By Lukas I. Alpert
Activist investor Carl Icahn fired the first salvo in a
shareholder fight with Gannett Co. on Thursday, pushing for two
seats on the media company's board and changes to its corporate
governance rules ahead of the planned spinoff of its publishing
division from its broadcast business.
The move follows a familiar pattern for Mr. Icahn, closely
mirroring a fight he had with eBay over the coming spinoff of its
PayPal electronic payments company. The two sides reached an
agreement Wednesday, with eBay giving Mr. Icahn a board
representative and agreeing to corporate governance rules that he
sought.
Mr. Icahn has a roughly 6.6% stake in Gannett, which publishes
82 daily U.S. newspapers including USA Today and owns 46 television
stations. In a letter to Chief Executive Gracia Martore, he said he
was dissatisfied with the company's governance profile and accused
it of poor communication.
Mr. Icahn said he was pleased that the company had decided to
split itself into two separate publicly traded entities, but
suggested the new companies would find themselves takeover targets
and worried that their boards would make protective moves that
wouldn't be in the best interest of shareholders.
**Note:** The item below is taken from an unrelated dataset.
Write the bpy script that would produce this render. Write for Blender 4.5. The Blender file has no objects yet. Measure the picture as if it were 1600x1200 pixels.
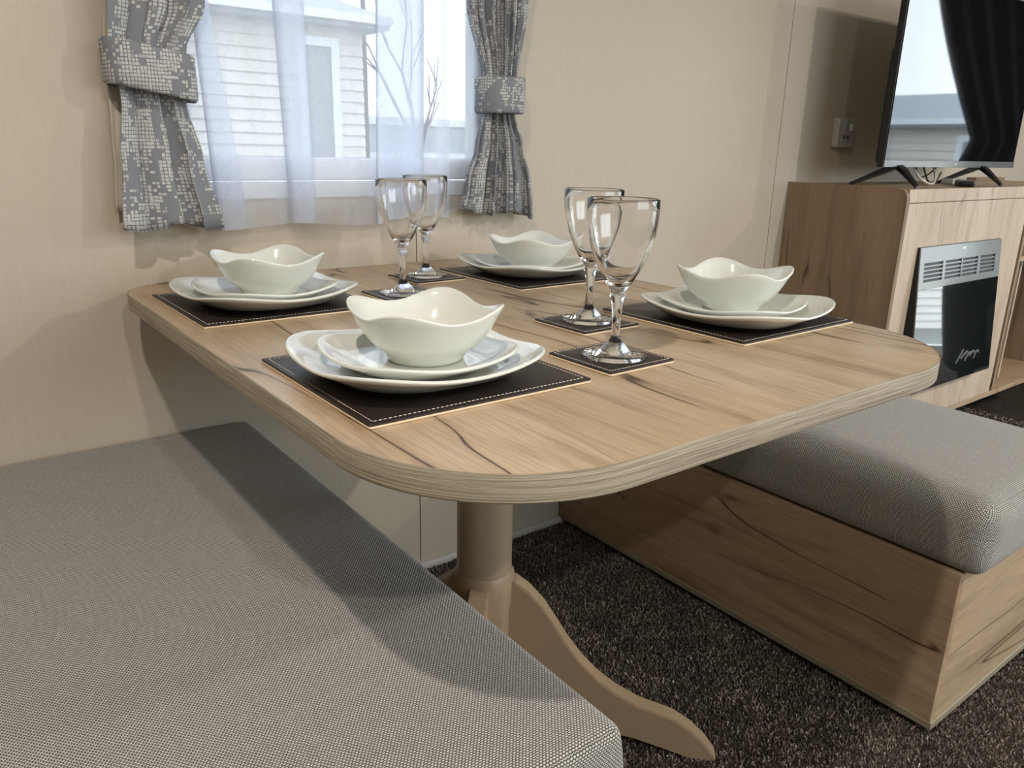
import bpy, bmesh, math, random
import numpy as np
from mathutils import Matrix, Vector
random.seed(7); rng = np.random.default_rng(7)
scene = bpy.context.scene
COL = scene.collection
PI = math.pi
T = 0.7024                      # table top height

# ------------------------------------------------------------------ camera
F, YAW, PITCH, ROLL = 1211.33, 0.65584, 0.296215, 0.022957
CPOS = (-0.2426, -1.36925, 0.92879)
fw = Vector((math.sin(YAW)*math.cos(PITCH), math.cos(YAW)*math.cos(PITCH), -math.sin(PITCH)))
r0 = Vector((math.cos(YAW), -math.sin(YAW), 0)); u0 = r0.cross(fw)
rr = r0*math.cos(ROLL) + u0*math.sin(ROLL); uu = -r0*math.sin(ROLL) + u0*math.cos(ROLL)
cd = bpy.data.cameras.new('camera'); cam = bpy.data.objects.new('camera', cd); COL.objects.link(cam)
cd.sensor_width = 36; cd.lens = 36*F/1600; cd.clip_start = 0.02; cd.clip_end = 200
m = Matrix.Identity(4)
for i in range(3):
    m[i][0] = rr[i]; m[i][1] = uu[i]; m[i][2] = -fw[i]; m[i][3] = CPOS[i]
cam.matrix_world = m
scene.camera = cam

# ------------------------------------------------------------------ view, world, light
vs = scene.view_settings
vs.view_transform = 'Standard'; vs.look = 'None'; vs.gamma = 1; vs.use_curve_mapping = False
vs.exposure = 0.80
scene.cycles.max_bounces = 12; scene.cycles.transparent_max_bounces = 24
scene.cycles.transmission_bounces = 12; scene.cycles.glossy_bounces = 6; scene.cycles.diffuse_bounces = 5
scene.cycles.sample_clamp_indirect = 4.0
scene.cycles.use_denoising = True
scene.cycles.caustics_reflective = False; scene.cycles.caustics_refractive = True

SKY = 4.3
w = bpy.data.worlds.new('sky'); scene.world = w; w.use_nodes = True
nt = w.node_tree; nt.nodes.clear()
wo = nt.nodes.new('ShaderNodeOutputWorld'); bg = nt.nodes.new('ShaderNodeBackground')
tc = nt.nodes.new('ShaderNodeTexCoord'); sep = nt.nodes.new('ShaderNodeSeparateXYZ')
cr = nt.nodes.new('ShaderNodeValToRGB'); nz = nt.nodes.new('ShaderNodeTexNoise'); mx = nt.nodes.new('ShaderNodeMix')
mx.data_type = 'RGBA'
cr.color_ramp.elements[0].position = 0.0; cr.color_ramp.elements[0].color = (0.86, 0.93, 1, 1)
cr.color_ramp.elements[1].position = 0.8; cr.color_ramp.elements[1].color = (0.60, 0.74, 0.95, 1)
nz.inputs['Scale'].default_value = 3.0; nz.inputs['Detail'].default_value = 5
nt.links.new(tc.outputs['Generated'], sep.inputs[0]); nt.links.new(sep.outputs['Z'], cr.inputs[0])
nt.links.new(tc.outputs['Generated'], nz.inputs['Vector'])
nt.links.new(nz.outputs[0], mx.inputs[0]); nt.links.new(cr.outputs[0], mx.inputs[6])
mx.inputs[7].default_value = (0.93, 0.97, 1.0, 1)
nt.links.new(mx.outputs[2], bg.inputs[0]); bg.inputs[1].default_value = SKY
nt.links.new(bg.outputs[0], wo.inputs[0])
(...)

"If this occurs, the shareholders--the true owners of the
company--should have the full and only right to decide whether or
not to accept the offer," he wrote.
Mr. Icahn said he intended to nominate two candidates to
Gannett's board, former Bertelsmann Entertainment Chief Executive
Michael Dornemann and Icahn employee Courtney Mather. He said he
would also press for corporate governance changes, including
blocking any so-called poison pill provision designed to prevent a
takeover, without majority approval by all the shareholders.
In a statement Thursday, Gannett accused Mr. Icahn of launching
an "overreaching campaign to advance his own agenda."
"We are surprised by Mr. Icahn's aggressive actions, including
his threat to run a proxy contest to force wholesale changes in
Gannett's corporate governance and dictate the corporate governance
of a company whose governance profile has yet to be determined,"
said Gannett Nonexecutive Chairman Marge Magner.
Ms. Martore said the company's board has been a driving force
behind its strategic transformation and plan to separate two
publicly traded companies--"a plan Mr. Icahn publicly supported
following our announcement last summer and continues to support
now."
Mr. Icahn made a similar argument to eBay over PayPal. In the
end eBay's board agreed that shareholders would have to approve a
poison pill defense, and made other changes to prevent roadblocks
to an acquisition.
Mr. Icahn first disclosed his ownership stake in Gannett in
August, just 10 days after the company had announced its plans to
split. In a regulatory filing at the time, Mr. Icahn said he felt
the company was undervalued and he had begun accumulating shares to
force a split, but the company beat him to the punch.
Since the spinoff announcement in August, Gannett shares have
declined 8.6%. They were up 1% in early trading Thursday following
the release of Mr. Icahn's letter. Mr. Icahn said the stock decline
was due to the "company's failure to adequately explain to
investors the capital structure, debt capacity and business
strategy for each of the post-spin companies."
Gannett hasn't announced a date for when it will complete the
split. Gannett will join a host of media companies that have or
will split off print-publishing operations from faster-growing
television and digital operations. Gannett greatly expanded its
broadcast operations with its $1.5 billion acquisition of
broadcaster Belo Corp. late last year, and has continued to bulk up
its digital properties.
David Benoit and Tess Stynes contributed to this article.